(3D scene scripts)
++++++

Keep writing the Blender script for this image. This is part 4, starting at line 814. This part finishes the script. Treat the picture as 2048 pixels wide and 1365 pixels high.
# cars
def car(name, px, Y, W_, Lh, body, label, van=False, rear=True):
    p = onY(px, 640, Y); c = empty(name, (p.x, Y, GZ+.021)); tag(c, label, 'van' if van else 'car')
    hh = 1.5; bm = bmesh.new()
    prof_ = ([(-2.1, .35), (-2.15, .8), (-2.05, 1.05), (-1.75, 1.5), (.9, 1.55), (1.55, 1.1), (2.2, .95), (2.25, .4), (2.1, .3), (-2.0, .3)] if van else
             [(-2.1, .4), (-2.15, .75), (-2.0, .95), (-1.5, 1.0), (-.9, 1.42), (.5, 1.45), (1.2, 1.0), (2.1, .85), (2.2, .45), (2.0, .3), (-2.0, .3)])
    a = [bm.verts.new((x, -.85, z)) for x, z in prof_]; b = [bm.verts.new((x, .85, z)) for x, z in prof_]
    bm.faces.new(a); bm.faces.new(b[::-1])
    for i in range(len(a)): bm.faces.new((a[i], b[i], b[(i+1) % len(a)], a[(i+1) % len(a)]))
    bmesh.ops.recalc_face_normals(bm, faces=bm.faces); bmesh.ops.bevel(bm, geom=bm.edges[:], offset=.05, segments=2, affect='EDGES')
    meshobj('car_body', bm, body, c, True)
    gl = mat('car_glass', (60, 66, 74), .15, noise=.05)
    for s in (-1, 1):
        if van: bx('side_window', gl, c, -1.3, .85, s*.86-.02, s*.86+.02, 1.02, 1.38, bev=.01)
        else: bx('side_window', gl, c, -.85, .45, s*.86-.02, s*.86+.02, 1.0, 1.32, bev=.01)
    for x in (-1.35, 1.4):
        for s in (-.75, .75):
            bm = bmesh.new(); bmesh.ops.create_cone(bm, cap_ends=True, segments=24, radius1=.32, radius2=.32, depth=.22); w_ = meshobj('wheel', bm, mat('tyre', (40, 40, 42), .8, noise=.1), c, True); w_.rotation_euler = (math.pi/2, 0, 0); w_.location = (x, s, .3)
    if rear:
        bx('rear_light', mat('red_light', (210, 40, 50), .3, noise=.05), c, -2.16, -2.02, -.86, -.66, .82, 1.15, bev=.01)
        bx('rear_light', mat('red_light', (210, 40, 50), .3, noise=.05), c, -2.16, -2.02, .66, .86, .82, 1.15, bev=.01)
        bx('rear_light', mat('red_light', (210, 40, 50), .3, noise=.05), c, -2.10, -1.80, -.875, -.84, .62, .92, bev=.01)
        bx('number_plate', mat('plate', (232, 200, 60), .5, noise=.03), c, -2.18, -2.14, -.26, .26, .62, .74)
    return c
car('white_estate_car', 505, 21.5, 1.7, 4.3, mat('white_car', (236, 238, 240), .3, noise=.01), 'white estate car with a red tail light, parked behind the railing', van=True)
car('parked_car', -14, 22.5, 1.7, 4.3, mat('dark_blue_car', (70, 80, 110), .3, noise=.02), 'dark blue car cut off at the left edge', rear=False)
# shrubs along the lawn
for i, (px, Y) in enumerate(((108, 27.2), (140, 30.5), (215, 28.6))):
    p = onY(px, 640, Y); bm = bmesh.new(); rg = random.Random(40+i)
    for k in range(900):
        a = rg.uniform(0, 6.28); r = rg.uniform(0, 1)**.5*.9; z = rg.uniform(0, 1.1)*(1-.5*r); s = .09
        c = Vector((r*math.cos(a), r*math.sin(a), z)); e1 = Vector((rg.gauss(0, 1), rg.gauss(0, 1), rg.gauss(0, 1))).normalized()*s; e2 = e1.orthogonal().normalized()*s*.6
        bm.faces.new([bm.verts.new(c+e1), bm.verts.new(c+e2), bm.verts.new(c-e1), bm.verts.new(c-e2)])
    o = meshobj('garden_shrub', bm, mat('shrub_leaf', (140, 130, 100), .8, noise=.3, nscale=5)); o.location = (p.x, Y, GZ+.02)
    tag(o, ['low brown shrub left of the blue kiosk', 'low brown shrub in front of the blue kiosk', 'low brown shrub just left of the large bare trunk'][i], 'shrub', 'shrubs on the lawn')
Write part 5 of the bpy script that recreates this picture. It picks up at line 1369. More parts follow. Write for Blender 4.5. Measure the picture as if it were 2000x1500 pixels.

++++++

Work to complete: The full set of records should be duplicated exactly.

Answer for this exercise:
Keep writing the Blender script for this image. This is part 4, starting at line 814. This part finishes the script. Treat the picture as 2048 pixels wide and 1365 pixels high.
# cars
def car(name, px, Y, W_, Lh, body, label, van=False, rear=True):
    p = onY(px, 640, Y); c = empty(name, (p.x, Y, GZ+.021)); tag(c, label, 'van' if van else 'car')
    hh = 1.5; bm = bmesh.new()
    prof_ = ([(-2.1, .35), (-2.15, .8), (-2.05, 1.05), (-1.75, 1.5), (.9, 1.55), (1.55, 1.1), (2.2, .95), (2.25, .4), (2.1, .3), (-2.0, .3)] if van else
             [(-2.1, .4), (-2.15, .75), (-2.0, .95), (-1.5, 1.0), (-.9, 1.42), (.5, 1.45), (1.2, 1.0), (2.1, .85), (2.2, .45), (2.0, .3), (-2.0, .3)])
    a = [bm.verts.new((x, -.85, z)) for x, z in prof_]; b = [bm.verts.new((x, .85, z)) for x, z in prof_]
    bm.faces.new(a); bm.faces.new(b[::-1])
    for i in range(len(a)): bm.faces.new((a[i], b[i], b[(i+1) % len(a)], a[(i+1) % len(a)]))
    bmesh.ops.recalc_face_normals(bm, faces=bm.faces); bmesh.ops.bevel(bm, geom=bm.edges[:], offset=.05, segments=2, affect='EDGES')
    meshobj('car_body', bm, body, c, True)
    gl = mat('car_glass', (60, 66, 74), .15, noise=.05)
    for s in (-1, 1):
        if van: bx('side_window', gl, c, -1.3, .85, s*.86-.02, s*.86+.02, 1.02, 1.38, bev=.01)
        else: bx('side_window', gl, c, -.85, .45, s*.86-.02, s*.86+.02, 1.0, 1.32, bev=.01)
    for x in (-1.35, 1.4):
        for s in (-.75, .75):
            bm = bmesh.new(); bmesh.ops.create_cone(bm, cap_ends=True, segments=24, radius1=.32, radius2=.32, depth=.22); w_ = meshobj('wheel', bm, mat('tyre', (40, 40, 42), .8, noise=.1), c, True); w_.rotation_euler = (math.pi/2, 0, 0); w_.location = (x, s, .3)
    if rear:
        bx('rear_light', mat('red_light', (210, 40, 50), .3, noise=.05), c, -2.16, -2.02, -.86, -.66, .82, 1.15, bev=.01)
        bx('rear_light', mat('red_light', (210, 40, 50), .3, noise=.05), c, -2.16, -2.02, .66, .86, .82, 1.15, bev=.01)
        bx('rear_light', mat('red_light', (210, 40, 50), .3, noise=.05), c, -2.10, -1.80, -.875, -.84, .62, .92, bev=.01)
        bx('number_plate', mat('plate', (232, 200, 60), .5, noise=.03), c, -2.18, -2.14, -.26, .26, .62, .74)
    return c
car('white_estate_car', 505, 21.5, 1.7, 4.3, mat('white_car', (236, 238, 240), .3, noise=.01), 'white estate car with a red tail light, parked behind the railing', van=True)
car('parked_car', -14, 22.5, 1.7, 4.3, mat('dark_blue_car', (70, 80, 110), .3, noise=.02), 'dark blue car cut off at the left edge', rear=False)
# shrubs along the lawn
for i, (px, Y) in enumerate(((108, 27.2), (140, 30.5), (215, 28.6))):
    p = onY(px, 640, Y); bm = bmesh.new(); rg = random.Random(40+i)
    for k in range(900):
        a = rg.uniform(0, 6.28); r = rg.uniform(0, 1)**.5*.9; z = rg.uniform(0, 1.1)*(1-.5*r); s = .09
        c = Vector((r*math.cos(a), r*math.sin(a), z)); e1 = Vector((rg.gauss(0, 1), rg.gauss(0, 1), rg.gauss(0, 1))).normalized()*s; e2 = e1.orthogonal().normalized()*s*.6
        bm.faces.new([bm.verts.new(c+e1), bm.verts.new(c+e2), bm.verts.new(c-e1), bm.verts.new(c-e2)])
    o = meshobj('garden_shrub', bm, mat('shrub_leaf', (140, 130, 100), .8, noise=.3, nscale=5)); o.location = (p.x, Y, GZ+.02)
    tag(o, ['low brown shrub left of the blue kiosk', 'low brown shrub in front of the blue kiosk', 'low brown shrub just left of the large bare trunk'][i], 'shrub', 'shrubs on the lawn')
Write part 5 of the bpy script that recreates this picture. It picks up at line 1369. More parts follow. Write for Blender 4.5. Measure the picture as if it were 2000x1500 pixels.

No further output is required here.